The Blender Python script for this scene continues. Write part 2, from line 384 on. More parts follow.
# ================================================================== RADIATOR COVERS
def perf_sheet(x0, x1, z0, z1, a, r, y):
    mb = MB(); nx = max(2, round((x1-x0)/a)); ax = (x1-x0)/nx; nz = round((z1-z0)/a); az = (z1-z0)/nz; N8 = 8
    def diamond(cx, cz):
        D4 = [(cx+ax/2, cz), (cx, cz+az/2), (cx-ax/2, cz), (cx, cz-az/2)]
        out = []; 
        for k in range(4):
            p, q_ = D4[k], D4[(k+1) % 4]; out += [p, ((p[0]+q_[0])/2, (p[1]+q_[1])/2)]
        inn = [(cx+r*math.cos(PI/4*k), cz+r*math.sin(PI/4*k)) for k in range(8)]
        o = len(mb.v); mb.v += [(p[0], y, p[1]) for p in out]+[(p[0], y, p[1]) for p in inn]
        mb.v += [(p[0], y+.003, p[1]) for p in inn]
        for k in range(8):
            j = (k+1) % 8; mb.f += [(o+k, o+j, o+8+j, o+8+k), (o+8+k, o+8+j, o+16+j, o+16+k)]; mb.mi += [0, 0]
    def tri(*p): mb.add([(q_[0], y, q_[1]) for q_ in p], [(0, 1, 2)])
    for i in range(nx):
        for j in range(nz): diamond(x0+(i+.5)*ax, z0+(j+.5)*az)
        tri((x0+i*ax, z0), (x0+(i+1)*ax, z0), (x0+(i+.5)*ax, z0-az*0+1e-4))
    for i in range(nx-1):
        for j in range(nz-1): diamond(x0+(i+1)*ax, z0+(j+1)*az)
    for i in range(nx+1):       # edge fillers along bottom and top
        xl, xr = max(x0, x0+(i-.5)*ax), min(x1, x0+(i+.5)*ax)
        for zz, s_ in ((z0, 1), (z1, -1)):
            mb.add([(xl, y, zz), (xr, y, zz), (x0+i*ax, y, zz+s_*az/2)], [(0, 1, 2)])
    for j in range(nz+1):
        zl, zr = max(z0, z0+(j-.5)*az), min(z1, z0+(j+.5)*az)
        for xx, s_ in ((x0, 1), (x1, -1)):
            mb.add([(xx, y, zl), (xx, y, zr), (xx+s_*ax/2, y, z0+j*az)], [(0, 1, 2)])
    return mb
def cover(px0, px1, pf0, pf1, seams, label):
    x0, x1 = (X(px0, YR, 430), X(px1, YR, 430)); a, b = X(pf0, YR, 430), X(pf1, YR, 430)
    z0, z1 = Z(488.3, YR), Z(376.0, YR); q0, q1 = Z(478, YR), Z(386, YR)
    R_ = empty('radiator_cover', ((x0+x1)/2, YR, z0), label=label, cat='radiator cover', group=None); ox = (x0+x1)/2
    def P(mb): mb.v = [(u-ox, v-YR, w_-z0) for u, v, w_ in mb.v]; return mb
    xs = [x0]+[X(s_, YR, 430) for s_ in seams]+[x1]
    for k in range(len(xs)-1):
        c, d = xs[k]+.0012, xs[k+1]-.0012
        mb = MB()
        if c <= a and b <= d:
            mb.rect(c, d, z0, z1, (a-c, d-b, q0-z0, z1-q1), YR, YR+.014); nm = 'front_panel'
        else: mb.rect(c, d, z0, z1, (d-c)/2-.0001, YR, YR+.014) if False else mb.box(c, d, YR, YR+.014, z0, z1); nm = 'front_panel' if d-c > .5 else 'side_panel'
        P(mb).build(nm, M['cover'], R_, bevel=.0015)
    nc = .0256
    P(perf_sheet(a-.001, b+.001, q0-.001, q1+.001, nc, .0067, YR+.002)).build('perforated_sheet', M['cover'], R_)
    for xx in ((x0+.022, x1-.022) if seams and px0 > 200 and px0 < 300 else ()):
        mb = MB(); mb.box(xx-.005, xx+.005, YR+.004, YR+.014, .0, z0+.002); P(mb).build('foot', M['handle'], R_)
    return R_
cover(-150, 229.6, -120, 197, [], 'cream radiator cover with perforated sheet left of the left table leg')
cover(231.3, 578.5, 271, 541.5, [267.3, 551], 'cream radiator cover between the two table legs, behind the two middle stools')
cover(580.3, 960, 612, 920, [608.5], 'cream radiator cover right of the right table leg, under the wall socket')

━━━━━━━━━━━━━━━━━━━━

** GOAL **
Word for word, restate all of the data shown above.

** RIGHT ANSWER **
The Blender Python script for this scene continues. Write part 2, from line 384 on. More parts follow.
# ================================================================== RADIATOR COVERS
def perf_sheet(x0, x1, z0, z1, a, r, y):
    mb = MB(); nx = max(2, round((x1-x0)/a)); ax = (x1-x0)/nx; nz = round((z1-z0)/a); az = (z1-z0)/nz; N8 = 8
    def diamond(cx, cz):
        D4 = [(cx+ax/2, cz), (cx, cz+az/2), (cx-ax/2, cz), (cx, cz-az/2)]
        out = []; 
        for k in range(4):
            p, q_ = D4[k], D4[(k+1) % 4]; out += [p, ((p[0]+q_[0])/2, (p[1]+q_[1])/2)]
        inn = [(cx+r*math.cos(PI/4*k), cz+r*math.sin(PI/4*k)) for k in range(8)]
        o = len(mb.v); mb.v += [(p[0], y, p[1]) for p in out]+[(p[0], y, p[1]) for p in inn]
        mb.v += [(p[0], y+.003, p[1]) for p in inn]
        for k in range(8):
            j = (k+1) % 8; mb.f += [(o+k, o+j, o+8+j, o+8+k), (o+8+k, o+8+j, o+16+j, o+16+k)]; mb.mi += [0, 0]
    def tri(*p): mb.add([(q_[0], y, q_[1]) for q_ in p], [(0, 1, 2)])
    for i in range(nx):
        for j in range(nz): diamond(x0+(i+.5)*ax, z0+(j+.5)*az)
        tri((x0+i*ax, z0), (x0+(i+1)*ax, z0), (x0+(i+.5)*ax, z0-az*0+1e-4))
    for i in range(nx-1):
        for j in range(nz-1): diamond(x0+(i+1)*ax, z0+(j+1)*az)
    for i in range(nx+1):       # edge fillers along bottom and top
        xl, xr = max(x0, x0+(i-.5)*ax), min(x1, x0+(i+.5)*ax)
        for zz, s_ in ((z0, 1), (z1, -1)):
            mb.add([(xl, y, zz), (xr, y, zz), (x0+i*ax, y, zz+s_*az/2)], [(0, 1, 2)])
    for j in range(nz+1):
        zl, zr = max(z0, z0+(j-.5)*az), min(z1, z0+(j+.5)*az)
        for xx, s_ in ((x0, 1), (x1, -1)):
            mb.add([(xx, y, zl), (xx, y, zr), (xx+s_*ax/2, y, z0+j*az)], [(0, 1, 2)])
    return mb
def cover(px0, px1, pf0, pf1, seams, label):
    x0, x1 = (X(px0, YR, 430), X(px1, YR, 430)); a, b = X(pf0, YR, 430), X(pf1, YR, 430)
    z0, z1 = Z(488.3, YR), Z(376.0, YR); q0, q1 = Z(478, YR), Z(386, YR)
    R_ = empty('radiator_cover', ((x0+x1)/2, YR, z0), label=label, cat='radiator cover', group=None); ox = (x0+x1)/2
    def P(mb): mb.v = [(u-ox, v-YR, w_-z0) for u, v, w_ in mb.v]; return mb
    xs = [x0]+[X(s_, YR, 430) for s_ in seams]+[x1]
    for k in range(len(xs)-1):
        c, d = xs[k]+.0012, xs[k+1]-.0012
        mb = MB()
        if c <= a and b <= d:
            mb.rect(c, d, z0, z1, (a-c, d-b, q0-z0, z1-q1), YR, YR+.014); nm = 'front_panel'
        else: mb.rect(c, d, z0, z1, (d-c)/2-.0001, YR, YR+.014) if False else mb.box(c, d, YR, YR+.014, z0, z1); nm = 'front_panel' if d-c > .5 else 'side_panel'
        P(mb).build(nm, M['cover'], R_, bevel=.0015)
    nc = .0256
    P(perf_sheet(a-.001, b+.001, q0-.001, q1+.001, nc, .0067, YR+.002)).build('perforated_sheet', M['cover'], R_)
    for xx in ((x0+.022, x1-.022) if seams and px0 > 200 and px0 < 300 else ()):
        mb = MB(); mb.box(xx-.005, xx+.005, YR+.004, YR+.014, .0, z0+.002); P(mb).build('foot', M['handle'], R_)
    return R_
cover(-150, 229.6, -120, 197, [], 'cream radiator cover with perforated sheet left of the left table leg')
cover(231.3, 578.5, 271, 541.5, [267.3, 551], 'cream radiator cover between the two table legs, behind the two middle stools')
cover(580.3, 960, 612, 920, [608.5], 'cream radiator cover right of the right table leg, under the wall socket')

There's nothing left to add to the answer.